Static Dictionary values cannot access from another class

[DMabulage]

I have a class with a static dictionary; when I try to access the values of that dictate, it throws an error.

 public class ShortCodes
 {
     public static readonly Dictionary<string, string> PersonNameTypeCode = new Dictionary<string, string>
     {
         { "Legal", "LGL" },
         { "Maiden Name", "MDN" },
         { "Birth Name", "BTH" },
         { "Tribal Name", "TRB" },
         { "Preferred Name", "PRF" },
         { "Also Known As", "AKA" },
         { "Stage Name", "STG" },
         { "XFR", "XFR" }
     };
 }

 var e = ShortCodes.PersonNameTypeCode["Legal"];

I'm using this in a playwright project.

 

[jmcilhinney]

I'm not sure how getting a value by key could generate that error message, especially when the key you're using is "Legal" and the error message says it's "Cul-De-Sac". Something else is going on that you haven't told us. While it's not specified as a requirement here like it is at Stack Overflow, you should endeavour to provide a minimal, reproducible example so that we can see the behaviour you describe and debug the code for ourselves. You might at least show us that code in context and provide the full stack trace.

 

[Skydiver]

I suspect that the OP has other static dictionaries the same ShortCodes class. As I recall, when any static member of a class is first accessed, the static constructor for the class is invoked and all the static members of the class are initialized at that point.

 

[jmcilhinney]

I suspect that the OP has other static dictionaries the same ShortCodes class. As I recall, when any static member of a class is first accessed, the static constructor for the class is invoked and all the static members of the class are initialized at that point.
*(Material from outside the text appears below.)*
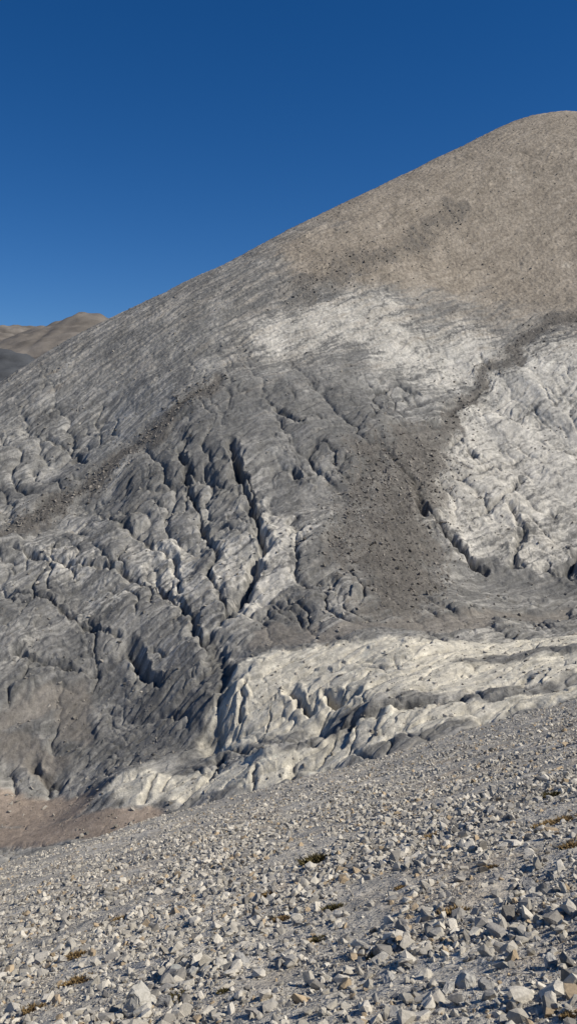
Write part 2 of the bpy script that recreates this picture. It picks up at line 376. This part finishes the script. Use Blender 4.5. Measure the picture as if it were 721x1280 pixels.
def boulder(px,py,wpx,tall,seed,col,yaw=None):
    p=fhit(px,py); r=wpx/2/F*p[1]; V,Fc=hull(18,seed+50)
    V=V/np.abs(V).max(0)*np.array([1,.85,tall])*r
    bm=bmesh.new(); vs=[bm.verts.new(v) for v in V]
    for f in Fc: bm.faces.new([vs[i] for i in f])
    bmesh.ops.recalc_face_normals(bm,faces=bm.faces)
    bmesh.ops.bevel(bm,geom=list(bm.edges),offset=r*.04,segments=1,affect='EDGES')
    bmesh.ops.triangulate(bm,faces=bm.faces)
    bmesh.ops.subdivide_edges(bm,edges=list(bm.edges),cuts=3,use_grid_fill=True)
    for v in bm.verts: v.co+=noise.noise_vector(v.co/r*2.2+Vector((seed,0,0)))*r*.16+noise.noise_vector(v.co/r*6)*r*.07
    me=bpy.data.meshes.new('limestone_boulder'); bm.to_mesh(me); bm.free()
    a=me.color_attributes.new('tint','FLOAT_COLOR','POINT'); a.data.foreach_set('color',np.tile([*col,1],len(me.vertices)).astype(f32))
    me.materials.append(m_st); ob=bpy.data.objects.new('limestone_boulder',me); scene.collection.objects.link(ob)
    ob.location=(p[0],p[1],p[2]+r*tall*.4)
    ob.rotation_euler=(.1,.15,seed)
for b in [(175,1262,44,1.1,14,(.44,.42,.375)),(222,1222,26,.8,2,(.3,.3,.28)),(240,1222,22,.8,13,(.36,.35,.32)),(580,1232,30,.8,4,(.4,.385,.35)),(662,1112,26,.6,5,(.3,.29,.275)),(302,1205,24,.7,6,(.33,.32,.3)),(690,1208,26,.7,7,(.4,.385,.355)),(608,1236,22,.8,8,(.28,.27,.255)),(205,1255,20,.7,9,(.3,.29,.27)),(560,1240,24,.6,10,(.42,.4,.36)),(486,1225,20,.6,11,(.42,.4,.36))]: boulder(*b)
# ---------------------------------------------------------------- grass tussocks
def grassmat():
    m,nt,b=mat_new('dry_grass'); a=nt.nodes.new('ShaderNodeAttribute'); a.attribute_name='tint'; nt.links.new(a.outputs['Color'],b.inputs['Base Color']); return m
m_g=grassmat()
def tussock(px,py,wpx,hpx,seed,c0):
    r=np.random.RandomState(seed); p=fhit(px,py); R=wpx/2/F*p[1]; H=1.4*hpx/F*p[1]; nb=420
    a=r.uniform(0,6.28,nb); q=np.sqrt(r.rand(nb))*(1+.35*np.sin(a*3+seed)); bx=np.cos(a)*q*R+r.normal(0,R*.15,nb); by=np.sin(a)*q*R*1.0
    bz=plane(p[0]+bx,p[1]+by)-plane(p[0],p[1])
    h=H*r.uniform(.3,1.1,nb)*np.maximum(.3,1.1-.6*q); lean=np.stack([np.cos(a)*q+r.normal(0,.5,nb),np.sin(a)*q+r.normal(0,.5,nb)],1)*h[:,None]*.8
    w=R*.05*r.uniform(.6,1.4,nb); ang=r.uniform(0,3.14,nb); dx=np.cos(ang)*w;dy=np.sin(ang)*w
    V=np.stack([np.stack([bx-dx,by-dy,bz-.01],1),np.stack([bx+dx,by+dy,bz-.01],1),np.stack([bx+lean[:,0]*.4+dx*.7,by+lean[:,1]*.4+dy*.7,bz+h*.6],1),np.stack([bx+lean[:,0],by+lean[:,1],bz+h],1)],1)
    idx=np.arange(nb)[:,None]*4; Fc=np.concatenate([idx+np.array([[0,1,2]]),idx+np.array([[0,2,3]])])
    c=np.array(c0)*r.uniform(.5,1.5,(nb,1)); c=np.repeat(c,4,0)
    ob=mesh_np('grass_tussock',V.reshape(-1,3),Fc,c,False,m_g); ob.location=p
OL=(.085,.07,.03); OR=(.24,.165,.08)
for k,(a,b,w,h,c) in enumerate([(392,1078,32,9,OL),(415,1137,24,6,OL),(560,1142,42,6,OR),(100,1226,36,6,OR),(92,1196,30,5,OR),(685,996,28,5,OL),(695,1028,46,5,OR),(540,1047,24,5,OR),(335,1120,16,5,OR),(396,1176,30,5,OL),(418,1102,16,4,OR),(225,1246,30,6,OL),(40,1262,24,6,OR),(712,1060,22,6,OR),(655,1140,20,4,OR),(350,1150,22,4,OR),(470,1195,22,4,OR),(712,1270,20,6,OR),(280,1240,16,4,OL),(150,1150,18,4,OR),(500,1110,16,3,OR),(610,1085,20,3,OR)]):
    tussock(a,b,w,h,k+1,c)
# ---------------------------------------------------------------- light
sd=np.array([.71,-.19,.69]); sd/=np.linalg.norm(sd)
el=math.asin(sd[2]); az=math.atan2(sd[0],sd[1])
w=bpy.data.worlds.new('World'); scene.world=w; w.use_nodes=True; nt=w.node_tree
bg=nt.nodes['Background']; sk=nt.nodes.new('ShaderNodeTexSky'); sk.sky_type='NISHITA'; sk.sun_disc=False
sk.sun_elevation=el; sk.sun_rotation=az; sk.altitude=2600; sk.air_density=1.0; sk.dust_density=0.0; sk.ozone_density=3.5
hs=nt.nodes.new('ShaderNodeHueSaturation'); hs.inputs['Saturation'].default_value=1.32; hs.inputs['Value'].default_value=1.0; hs.inputs['Hue'].default_value=.507
nt.links.new(sk.outputs[0],hs.inputs['Color']); nt.links.new(hs.outputs[0],bg.inputs[0]); bg.inputs[1].default_value=.086
sl=bpy.data.lights.new('sun','SUN'); sl.energy=5.0; sl.angle=math.radians(.5); sl.color=(1,.945,.84)
so=bpy.data.objects.new('sun',sl); scene.collection.objects.link(so)
so.rotation_euler=Vector(sd).to_track_quat('Z','Y').to_euler()
cam=bpy.data.cameras.new('camera'); co=bpy.data.objects.new('camera',cam); scene.collection.objects.link(co)
cam.sensor_fit='VERTICAL'; cam.sensor_height=36; cam.lens=36*F/1280; cam.clip_start=.1; cam.clip_end=60000
co.rotation_euler=(math.pi/2-PITCH,0,0); scene.camera=co
scene.view_settings.view_transform='Standard'; scene.view_settings.look='None'; scene.view_settings.exposure=0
I suspect that you're right. There's probably another dictionary where "Cul-De-Sac" is a key and it's simply added twice.

For the record, if you get an error message that specifies a value like that, one of the very first things you should do is search for that value in your code. I suspect that doing so would have allowed you to fix your own problem. Being a beginner means that you don't know a lot of programming-specific stuff but you can still use the very same logic that you have applied to non-programming problems your whole life.